Recent trade developments

On 26 June, the US Department of Commerce announced affirmative preliminary antidumping duty determinations on imports of polyester textured yarn from China at rates of 65% or more and India at rates of 10% or more. In addition, due to the “critical circumstances” resulting from a significant spike in Chinese imports in the months immediately following the filing of the company's October 2018 trade petitions, antidumping duties are applied retroactively for subject imports from China, beginning 90 days prior to the date that the duties go into effect.

As previously announced in April, the Commerce Department established affirmative preliminary countervailing duty determinations on unfairly subsidised imports of polyester textured yarn from  China at rates of 32% or more and India at rates of 7% or more.

US importers of the subject yarns are currently required to post cash deposits to cover the antidumping and countervailing duties issued under the preliminary determinations. Final determinations of dumping, subsidisation and injury are expected by the end of 2019.

Year results

Sales volumes in fiscal 2019 increased by 7% from fiscal 2018, led by PVA product sales in Asia. Net sales increased to US$ 708.8 million, compared to US$ 678.9 million. However, unfavourable foreign currency translation negatively impacted fiscal 2019 net sales by US$ 21.4 million. When adjusting for this impact, net sales exhibited strong growth and increased US$ 51.3 million, or 7.6%, year over year.

Operating income was US$ 11.0 million, compared to US$ 28.8 million. Net income was US$ 2.5 million, compared to US$ 31.7 million. Adjusted EBITDA was US$ 36.3 million, compared to US$ 52.3 million, driven primarily by unfavourable raw material cost fluctuations and competitive import pressures.


“As we look to fiscal 2020, we remain optimistic.
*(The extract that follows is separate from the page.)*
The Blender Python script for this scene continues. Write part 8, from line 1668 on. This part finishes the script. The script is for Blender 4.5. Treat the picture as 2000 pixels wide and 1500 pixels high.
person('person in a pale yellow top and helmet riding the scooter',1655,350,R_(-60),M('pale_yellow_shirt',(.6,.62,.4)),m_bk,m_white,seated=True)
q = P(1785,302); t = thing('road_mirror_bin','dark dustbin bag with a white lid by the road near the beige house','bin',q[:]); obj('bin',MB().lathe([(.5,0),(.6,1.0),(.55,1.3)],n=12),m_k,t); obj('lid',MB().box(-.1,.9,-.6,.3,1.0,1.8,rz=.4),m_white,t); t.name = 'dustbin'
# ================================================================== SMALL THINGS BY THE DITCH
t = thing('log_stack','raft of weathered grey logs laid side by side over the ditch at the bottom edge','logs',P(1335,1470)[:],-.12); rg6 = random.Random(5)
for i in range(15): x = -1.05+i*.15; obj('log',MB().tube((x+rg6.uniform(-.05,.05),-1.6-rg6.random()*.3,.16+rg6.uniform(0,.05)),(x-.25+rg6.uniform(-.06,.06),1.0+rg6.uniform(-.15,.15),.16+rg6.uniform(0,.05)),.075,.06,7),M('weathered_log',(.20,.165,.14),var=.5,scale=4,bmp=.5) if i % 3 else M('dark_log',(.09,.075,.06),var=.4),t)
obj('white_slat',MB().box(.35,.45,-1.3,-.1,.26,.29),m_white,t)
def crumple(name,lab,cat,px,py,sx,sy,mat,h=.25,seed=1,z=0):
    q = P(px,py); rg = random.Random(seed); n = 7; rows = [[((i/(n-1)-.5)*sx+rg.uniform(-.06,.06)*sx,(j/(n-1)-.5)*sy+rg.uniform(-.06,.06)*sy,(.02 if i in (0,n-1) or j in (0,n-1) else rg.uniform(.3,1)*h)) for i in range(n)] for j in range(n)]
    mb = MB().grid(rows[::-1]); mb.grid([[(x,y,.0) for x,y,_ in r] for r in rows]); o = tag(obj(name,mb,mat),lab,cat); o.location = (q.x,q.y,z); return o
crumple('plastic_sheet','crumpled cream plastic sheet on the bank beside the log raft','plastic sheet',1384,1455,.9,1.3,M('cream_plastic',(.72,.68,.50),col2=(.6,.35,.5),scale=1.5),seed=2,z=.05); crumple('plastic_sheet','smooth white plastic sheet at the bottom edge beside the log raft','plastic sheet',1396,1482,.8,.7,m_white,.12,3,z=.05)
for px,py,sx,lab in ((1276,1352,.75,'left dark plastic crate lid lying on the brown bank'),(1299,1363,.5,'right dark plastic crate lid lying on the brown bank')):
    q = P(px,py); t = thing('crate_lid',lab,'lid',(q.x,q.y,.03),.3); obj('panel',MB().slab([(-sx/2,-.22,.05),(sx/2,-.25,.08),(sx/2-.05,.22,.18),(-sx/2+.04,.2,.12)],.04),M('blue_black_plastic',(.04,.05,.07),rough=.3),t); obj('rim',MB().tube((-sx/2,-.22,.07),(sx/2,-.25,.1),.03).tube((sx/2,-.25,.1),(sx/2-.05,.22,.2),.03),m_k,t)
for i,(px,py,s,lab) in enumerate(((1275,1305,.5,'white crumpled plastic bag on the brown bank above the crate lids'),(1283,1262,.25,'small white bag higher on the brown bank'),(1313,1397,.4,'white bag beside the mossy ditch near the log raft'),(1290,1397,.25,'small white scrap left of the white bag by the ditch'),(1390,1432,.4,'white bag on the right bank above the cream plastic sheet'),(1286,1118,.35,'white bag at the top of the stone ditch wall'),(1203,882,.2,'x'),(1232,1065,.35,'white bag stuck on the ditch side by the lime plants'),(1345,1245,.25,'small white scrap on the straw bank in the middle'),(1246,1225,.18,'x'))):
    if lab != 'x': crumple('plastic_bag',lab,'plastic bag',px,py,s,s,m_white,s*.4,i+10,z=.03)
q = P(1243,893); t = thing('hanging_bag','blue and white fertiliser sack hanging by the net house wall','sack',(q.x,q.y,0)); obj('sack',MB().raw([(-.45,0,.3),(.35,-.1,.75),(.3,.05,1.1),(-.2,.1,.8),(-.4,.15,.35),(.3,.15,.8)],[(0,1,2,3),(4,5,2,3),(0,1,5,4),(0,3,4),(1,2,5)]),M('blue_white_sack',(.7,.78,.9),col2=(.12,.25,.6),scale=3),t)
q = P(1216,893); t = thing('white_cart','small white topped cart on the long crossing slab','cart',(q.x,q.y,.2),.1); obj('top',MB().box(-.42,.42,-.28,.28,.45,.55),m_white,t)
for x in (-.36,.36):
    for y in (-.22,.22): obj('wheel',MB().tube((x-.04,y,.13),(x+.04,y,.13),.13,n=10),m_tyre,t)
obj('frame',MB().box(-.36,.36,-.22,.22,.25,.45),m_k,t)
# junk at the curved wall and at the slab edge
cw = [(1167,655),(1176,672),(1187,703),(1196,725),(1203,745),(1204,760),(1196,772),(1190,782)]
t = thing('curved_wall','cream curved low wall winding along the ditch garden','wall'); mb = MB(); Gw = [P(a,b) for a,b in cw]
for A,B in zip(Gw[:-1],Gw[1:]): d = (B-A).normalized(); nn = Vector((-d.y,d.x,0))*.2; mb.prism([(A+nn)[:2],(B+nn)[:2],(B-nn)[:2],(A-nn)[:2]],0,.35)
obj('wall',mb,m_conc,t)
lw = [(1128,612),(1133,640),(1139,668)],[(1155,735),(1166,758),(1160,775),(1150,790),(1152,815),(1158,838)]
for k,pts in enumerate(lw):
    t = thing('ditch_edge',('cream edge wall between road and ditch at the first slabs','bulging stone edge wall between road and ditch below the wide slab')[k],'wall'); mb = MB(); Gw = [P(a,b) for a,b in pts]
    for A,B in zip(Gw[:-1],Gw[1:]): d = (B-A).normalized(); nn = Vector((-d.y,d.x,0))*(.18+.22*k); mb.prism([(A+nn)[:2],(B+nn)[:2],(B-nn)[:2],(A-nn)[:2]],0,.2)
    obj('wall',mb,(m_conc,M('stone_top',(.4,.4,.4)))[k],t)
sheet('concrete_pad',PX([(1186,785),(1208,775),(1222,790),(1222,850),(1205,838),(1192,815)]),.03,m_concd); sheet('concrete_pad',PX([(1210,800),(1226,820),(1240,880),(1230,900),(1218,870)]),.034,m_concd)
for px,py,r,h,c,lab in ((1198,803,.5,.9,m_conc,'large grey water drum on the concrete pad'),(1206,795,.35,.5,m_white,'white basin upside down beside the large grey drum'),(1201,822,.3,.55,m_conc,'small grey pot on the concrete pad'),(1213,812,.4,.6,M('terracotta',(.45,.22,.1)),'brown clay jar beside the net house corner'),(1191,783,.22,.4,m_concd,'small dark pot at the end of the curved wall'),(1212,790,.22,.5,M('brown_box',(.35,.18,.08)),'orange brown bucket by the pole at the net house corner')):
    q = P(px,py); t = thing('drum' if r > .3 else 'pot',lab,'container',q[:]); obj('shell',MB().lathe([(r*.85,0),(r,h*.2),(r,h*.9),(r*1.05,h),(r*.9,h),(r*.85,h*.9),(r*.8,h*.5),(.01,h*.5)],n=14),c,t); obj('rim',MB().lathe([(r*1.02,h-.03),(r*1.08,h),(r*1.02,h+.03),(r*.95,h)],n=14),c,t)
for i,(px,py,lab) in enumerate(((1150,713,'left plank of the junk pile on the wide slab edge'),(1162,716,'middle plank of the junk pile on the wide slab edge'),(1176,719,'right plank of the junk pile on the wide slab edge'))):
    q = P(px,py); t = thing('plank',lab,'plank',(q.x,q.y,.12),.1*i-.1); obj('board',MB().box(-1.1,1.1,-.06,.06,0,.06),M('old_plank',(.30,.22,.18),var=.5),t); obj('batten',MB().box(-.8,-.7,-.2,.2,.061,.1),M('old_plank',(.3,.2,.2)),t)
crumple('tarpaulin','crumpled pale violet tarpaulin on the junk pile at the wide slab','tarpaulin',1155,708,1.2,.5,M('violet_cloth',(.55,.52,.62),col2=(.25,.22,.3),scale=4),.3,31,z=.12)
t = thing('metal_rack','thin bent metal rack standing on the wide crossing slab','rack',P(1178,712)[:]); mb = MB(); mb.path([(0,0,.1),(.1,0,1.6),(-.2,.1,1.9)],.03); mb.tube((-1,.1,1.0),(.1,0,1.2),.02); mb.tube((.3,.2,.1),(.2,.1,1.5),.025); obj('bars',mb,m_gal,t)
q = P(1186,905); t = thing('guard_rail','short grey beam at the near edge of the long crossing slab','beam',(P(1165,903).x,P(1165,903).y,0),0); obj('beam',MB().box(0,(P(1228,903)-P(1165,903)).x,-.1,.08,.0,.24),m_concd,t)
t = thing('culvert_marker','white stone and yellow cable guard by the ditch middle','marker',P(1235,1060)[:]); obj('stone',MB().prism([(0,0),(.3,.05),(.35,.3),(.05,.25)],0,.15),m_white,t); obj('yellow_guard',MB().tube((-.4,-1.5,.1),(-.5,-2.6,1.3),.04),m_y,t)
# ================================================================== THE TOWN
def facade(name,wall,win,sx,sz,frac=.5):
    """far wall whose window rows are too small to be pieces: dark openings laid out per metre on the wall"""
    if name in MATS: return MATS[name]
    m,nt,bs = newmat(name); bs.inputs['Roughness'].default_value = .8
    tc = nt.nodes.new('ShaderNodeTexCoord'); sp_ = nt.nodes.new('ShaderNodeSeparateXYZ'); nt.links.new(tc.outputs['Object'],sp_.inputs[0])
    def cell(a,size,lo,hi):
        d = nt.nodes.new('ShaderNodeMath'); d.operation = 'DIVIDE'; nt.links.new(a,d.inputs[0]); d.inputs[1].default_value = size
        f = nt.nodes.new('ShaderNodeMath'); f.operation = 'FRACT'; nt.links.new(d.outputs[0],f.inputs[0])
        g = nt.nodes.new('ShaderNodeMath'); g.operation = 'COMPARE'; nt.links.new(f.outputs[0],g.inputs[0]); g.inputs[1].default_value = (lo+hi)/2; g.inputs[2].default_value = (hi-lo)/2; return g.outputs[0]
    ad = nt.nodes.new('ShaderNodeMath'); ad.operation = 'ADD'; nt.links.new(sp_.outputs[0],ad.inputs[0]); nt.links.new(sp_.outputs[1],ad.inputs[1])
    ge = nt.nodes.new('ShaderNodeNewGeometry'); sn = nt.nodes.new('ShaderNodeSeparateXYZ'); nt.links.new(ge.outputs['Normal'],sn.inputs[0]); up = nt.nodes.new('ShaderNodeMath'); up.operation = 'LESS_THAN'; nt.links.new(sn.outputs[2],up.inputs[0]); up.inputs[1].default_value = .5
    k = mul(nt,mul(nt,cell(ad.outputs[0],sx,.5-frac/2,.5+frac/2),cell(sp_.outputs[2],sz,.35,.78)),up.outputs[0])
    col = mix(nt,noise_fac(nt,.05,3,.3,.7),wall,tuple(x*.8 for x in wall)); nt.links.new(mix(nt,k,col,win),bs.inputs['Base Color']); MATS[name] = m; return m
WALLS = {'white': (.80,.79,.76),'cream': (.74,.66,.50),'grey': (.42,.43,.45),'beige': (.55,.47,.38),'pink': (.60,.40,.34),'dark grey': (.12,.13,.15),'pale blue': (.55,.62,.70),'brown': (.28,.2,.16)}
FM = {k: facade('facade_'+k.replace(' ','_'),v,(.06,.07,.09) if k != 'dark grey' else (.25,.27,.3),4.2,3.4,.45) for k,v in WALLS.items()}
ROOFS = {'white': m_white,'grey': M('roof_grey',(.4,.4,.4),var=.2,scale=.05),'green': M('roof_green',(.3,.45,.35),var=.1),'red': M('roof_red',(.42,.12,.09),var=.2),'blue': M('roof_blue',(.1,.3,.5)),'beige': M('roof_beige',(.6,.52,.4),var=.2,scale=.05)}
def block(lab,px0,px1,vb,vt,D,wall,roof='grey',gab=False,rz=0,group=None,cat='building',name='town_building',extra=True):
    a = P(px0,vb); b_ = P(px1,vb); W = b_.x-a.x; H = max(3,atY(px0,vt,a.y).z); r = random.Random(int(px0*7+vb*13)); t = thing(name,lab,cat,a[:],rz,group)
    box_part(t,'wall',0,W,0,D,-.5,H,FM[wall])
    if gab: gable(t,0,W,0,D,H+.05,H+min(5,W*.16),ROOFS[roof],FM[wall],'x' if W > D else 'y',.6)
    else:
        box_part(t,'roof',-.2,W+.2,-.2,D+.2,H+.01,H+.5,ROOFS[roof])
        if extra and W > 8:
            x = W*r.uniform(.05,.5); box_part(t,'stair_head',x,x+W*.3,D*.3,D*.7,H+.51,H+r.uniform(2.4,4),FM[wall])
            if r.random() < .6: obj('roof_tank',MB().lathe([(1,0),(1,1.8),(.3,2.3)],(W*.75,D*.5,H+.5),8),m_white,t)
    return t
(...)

The combination of our ongoing growth efforts to drive our innovative and recycled portfolios globally and the deliberate and considerable reduction of our SG&A cost structure should provide meaningful improvement in our profitability, while further momentum on recent trade activity is expected to lift our domestic operations,” concluded Mr Caudle.

“Assuming a stable raw material cost environment for fiscal 2020, we are projecting continued top-line expansion, a doubling of operating income, substantial improvement in our effective tax rate and a significant increase in net income and Adjusted EBITDA.”